O bom desempenho das commodities também contribuiu para atrair investimentos estrangeiros à Bolsa brasileira, cujo índice tem um grande peso em empresas voltadas a produção de matérias-primas, diz Sampaio. O preço do minério de ferro subiu 27% neste ano, acima de US$ 150, enquanto o preço do barril de petróleo tipo Brent aumentou cerca de 17%, negociado acima de US$ 90.

Além disso, outros mercados emergentes tiveram recentemente questões domésticas que aumentaram seus riscos, como o cenário geopolítico da Rússia com a Ucrânia e o aumento da regulação das empresas na China ano passado, o que beneficiou o Brasil, lembra Figueiredo.

Para Sampaio, o valuation descontado ajuda a atrair fluxo de curto prazo, mas, para ter entrada de capital de longo prazo, é preciso ter redução das incertezas e crescimento sustentado do Brasil.

Gestoras preferem empresas menos dependentes de cenário doméstico

Diante das incertezas no mercado doméstico, tanto no campo fiscal quanto no político, com o cenário eleitoral ainda bastante indefinido no Brasil, a abrdn tem preferido focar em ações de companhias menos dependentes de ciclos econômicos e menos expostas a riscos regulatórios.

“Gostamos de empresas que ofereçam potencial de consolidação, como uma Arezzo (ARZZ3), por exemplo, que era de calçados e agora está entrando em vestuário, e que tem ‘price power‘ [poder de mercado para elevar os preços] e é pouco dependente do cenário macroeconômico para executar suas estratégias”, diz Figueiredo.

Outras empresas com essas características citadas por ele são a Rumo, de transporte de cargas via ferrovia, o Grupo NotreDame Intermédica (GNDI3), do setor de saúde (cujas ações serão incorporadas pela Hapvida), e a WEG (WEGE3), fabricante de máquinas e equipamentos. “A Rumo (RAIL3) tem projetos com uma taxa de retorno atrativa e é pouco dependente do que acontece com o PIB do Brasil”, diz.

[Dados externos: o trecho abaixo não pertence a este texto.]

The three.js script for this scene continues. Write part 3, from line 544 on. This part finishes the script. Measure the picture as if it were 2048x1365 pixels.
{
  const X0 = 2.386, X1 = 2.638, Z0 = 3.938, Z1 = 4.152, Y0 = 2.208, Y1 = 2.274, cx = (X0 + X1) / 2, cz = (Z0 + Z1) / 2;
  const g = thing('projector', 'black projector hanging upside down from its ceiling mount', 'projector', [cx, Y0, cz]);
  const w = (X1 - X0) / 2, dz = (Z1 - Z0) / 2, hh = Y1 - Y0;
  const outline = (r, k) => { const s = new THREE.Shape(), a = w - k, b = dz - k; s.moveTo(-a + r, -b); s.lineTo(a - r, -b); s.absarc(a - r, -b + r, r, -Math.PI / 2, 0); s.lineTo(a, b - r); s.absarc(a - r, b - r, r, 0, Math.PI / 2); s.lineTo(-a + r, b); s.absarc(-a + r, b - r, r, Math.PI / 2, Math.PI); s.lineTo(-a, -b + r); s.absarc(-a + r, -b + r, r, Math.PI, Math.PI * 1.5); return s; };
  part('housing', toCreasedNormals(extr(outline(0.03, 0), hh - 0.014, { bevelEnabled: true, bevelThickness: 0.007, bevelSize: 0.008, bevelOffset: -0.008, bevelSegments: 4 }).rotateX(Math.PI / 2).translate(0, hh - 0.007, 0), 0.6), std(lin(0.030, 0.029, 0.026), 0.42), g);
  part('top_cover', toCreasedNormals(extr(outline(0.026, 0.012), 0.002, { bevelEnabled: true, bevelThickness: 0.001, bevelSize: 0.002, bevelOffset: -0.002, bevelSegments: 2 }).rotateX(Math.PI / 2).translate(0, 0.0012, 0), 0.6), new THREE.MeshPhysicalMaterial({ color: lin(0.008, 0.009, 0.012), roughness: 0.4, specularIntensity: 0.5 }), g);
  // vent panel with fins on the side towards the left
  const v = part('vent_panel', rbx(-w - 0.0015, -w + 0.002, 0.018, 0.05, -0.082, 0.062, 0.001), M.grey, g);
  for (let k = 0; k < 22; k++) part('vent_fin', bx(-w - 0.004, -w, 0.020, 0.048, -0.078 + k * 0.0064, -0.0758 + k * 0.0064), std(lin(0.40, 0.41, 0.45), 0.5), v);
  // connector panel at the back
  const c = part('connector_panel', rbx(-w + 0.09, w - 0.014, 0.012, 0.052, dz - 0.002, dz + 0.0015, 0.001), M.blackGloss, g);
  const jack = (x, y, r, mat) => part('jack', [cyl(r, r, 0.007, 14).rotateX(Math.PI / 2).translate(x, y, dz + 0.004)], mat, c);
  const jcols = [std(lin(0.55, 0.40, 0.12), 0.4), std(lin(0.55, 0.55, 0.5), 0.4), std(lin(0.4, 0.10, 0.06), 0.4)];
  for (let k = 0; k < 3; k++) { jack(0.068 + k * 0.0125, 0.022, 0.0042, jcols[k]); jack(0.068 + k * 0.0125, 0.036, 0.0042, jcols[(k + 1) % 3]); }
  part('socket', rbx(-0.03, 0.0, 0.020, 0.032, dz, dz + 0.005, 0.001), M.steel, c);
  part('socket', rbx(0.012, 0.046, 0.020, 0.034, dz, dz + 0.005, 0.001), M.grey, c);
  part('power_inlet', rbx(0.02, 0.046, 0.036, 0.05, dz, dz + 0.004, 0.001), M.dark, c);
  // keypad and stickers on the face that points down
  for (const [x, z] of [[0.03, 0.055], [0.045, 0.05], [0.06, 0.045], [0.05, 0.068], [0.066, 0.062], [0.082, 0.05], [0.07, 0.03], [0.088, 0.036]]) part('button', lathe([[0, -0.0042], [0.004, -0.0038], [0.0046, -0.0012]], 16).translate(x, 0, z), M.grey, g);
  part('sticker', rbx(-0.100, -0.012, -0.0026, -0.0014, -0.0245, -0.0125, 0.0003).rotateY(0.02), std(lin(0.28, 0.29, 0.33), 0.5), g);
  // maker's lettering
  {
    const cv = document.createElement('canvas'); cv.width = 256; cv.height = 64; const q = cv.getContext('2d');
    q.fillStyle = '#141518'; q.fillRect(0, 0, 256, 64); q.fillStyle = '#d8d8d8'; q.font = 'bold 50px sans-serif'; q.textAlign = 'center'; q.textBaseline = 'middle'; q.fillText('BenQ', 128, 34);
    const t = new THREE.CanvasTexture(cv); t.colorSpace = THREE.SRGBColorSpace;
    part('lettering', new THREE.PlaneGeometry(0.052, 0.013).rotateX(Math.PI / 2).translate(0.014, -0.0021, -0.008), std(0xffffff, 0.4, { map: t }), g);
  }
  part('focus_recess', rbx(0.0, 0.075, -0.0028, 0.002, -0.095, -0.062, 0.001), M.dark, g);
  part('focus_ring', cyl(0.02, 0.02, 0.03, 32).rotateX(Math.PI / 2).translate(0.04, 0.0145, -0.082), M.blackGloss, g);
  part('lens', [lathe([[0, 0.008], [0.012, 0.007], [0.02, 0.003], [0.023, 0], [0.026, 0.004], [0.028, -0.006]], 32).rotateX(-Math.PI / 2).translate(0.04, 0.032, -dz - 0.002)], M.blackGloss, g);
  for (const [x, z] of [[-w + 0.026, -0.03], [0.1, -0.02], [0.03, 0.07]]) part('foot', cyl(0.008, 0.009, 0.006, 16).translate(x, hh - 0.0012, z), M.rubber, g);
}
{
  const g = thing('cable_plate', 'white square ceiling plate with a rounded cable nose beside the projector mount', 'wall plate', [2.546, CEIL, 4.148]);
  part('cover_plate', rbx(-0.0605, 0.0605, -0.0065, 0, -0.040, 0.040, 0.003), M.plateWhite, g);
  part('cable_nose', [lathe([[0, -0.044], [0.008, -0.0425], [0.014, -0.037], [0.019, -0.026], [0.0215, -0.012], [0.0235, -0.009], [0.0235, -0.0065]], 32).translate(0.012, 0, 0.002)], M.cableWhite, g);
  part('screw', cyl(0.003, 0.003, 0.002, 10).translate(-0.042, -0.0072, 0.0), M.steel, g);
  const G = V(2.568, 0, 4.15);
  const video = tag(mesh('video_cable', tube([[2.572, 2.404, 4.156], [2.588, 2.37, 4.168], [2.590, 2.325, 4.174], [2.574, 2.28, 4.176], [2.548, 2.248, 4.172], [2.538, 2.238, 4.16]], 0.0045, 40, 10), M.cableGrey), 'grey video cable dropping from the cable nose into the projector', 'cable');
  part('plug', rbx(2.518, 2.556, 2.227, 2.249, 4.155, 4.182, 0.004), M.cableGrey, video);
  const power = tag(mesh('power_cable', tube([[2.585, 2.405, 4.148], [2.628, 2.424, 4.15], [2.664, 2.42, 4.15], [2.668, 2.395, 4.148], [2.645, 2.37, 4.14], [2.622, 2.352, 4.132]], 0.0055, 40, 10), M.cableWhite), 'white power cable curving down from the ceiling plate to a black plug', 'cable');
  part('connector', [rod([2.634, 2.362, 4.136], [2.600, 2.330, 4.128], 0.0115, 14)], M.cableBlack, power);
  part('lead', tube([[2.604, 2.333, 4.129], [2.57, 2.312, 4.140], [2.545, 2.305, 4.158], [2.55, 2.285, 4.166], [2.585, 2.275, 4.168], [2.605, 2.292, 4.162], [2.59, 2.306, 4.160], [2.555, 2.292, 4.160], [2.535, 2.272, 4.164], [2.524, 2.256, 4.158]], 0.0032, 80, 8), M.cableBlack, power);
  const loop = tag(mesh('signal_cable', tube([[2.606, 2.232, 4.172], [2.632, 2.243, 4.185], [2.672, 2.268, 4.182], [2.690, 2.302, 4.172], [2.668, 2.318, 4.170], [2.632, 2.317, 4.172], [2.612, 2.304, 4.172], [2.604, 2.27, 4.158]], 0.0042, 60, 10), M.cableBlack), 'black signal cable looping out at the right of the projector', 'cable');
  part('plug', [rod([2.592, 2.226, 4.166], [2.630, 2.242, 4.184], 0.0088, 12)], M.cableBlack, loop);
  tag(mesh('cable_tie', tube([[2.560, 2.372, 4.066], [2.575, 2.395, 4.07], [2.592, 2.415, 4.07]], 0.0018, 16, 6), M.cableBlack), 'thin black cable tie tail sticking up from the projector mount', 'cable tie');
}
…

No setor de tecnologia, o gestor da Aberdeen destaca a Totvs (TOTS3), que tem em sua visão um mercado endereçável grande e apresenta boas margens.

Entre as empresas mais cíclicas, o gestor da abrdn vê oportunidades nos papéis dos grandes bancos, que devem se beneficiar do aumento das taxas de juros. “Esses bancos estão entregando um retorno positivo e estão com valuation descontado em relação a algumas fintechs”, diz.

O gestor da Franklin Templeton também vê os preços das empresas cíclicas de commodities como atrativos. “As ações da Vale (VALE3) e das siderúrgicas estão surfando o bom momento das commodities”, diz. “As ações estão baratas, mas a médio e longo prazo não é algo trivial.”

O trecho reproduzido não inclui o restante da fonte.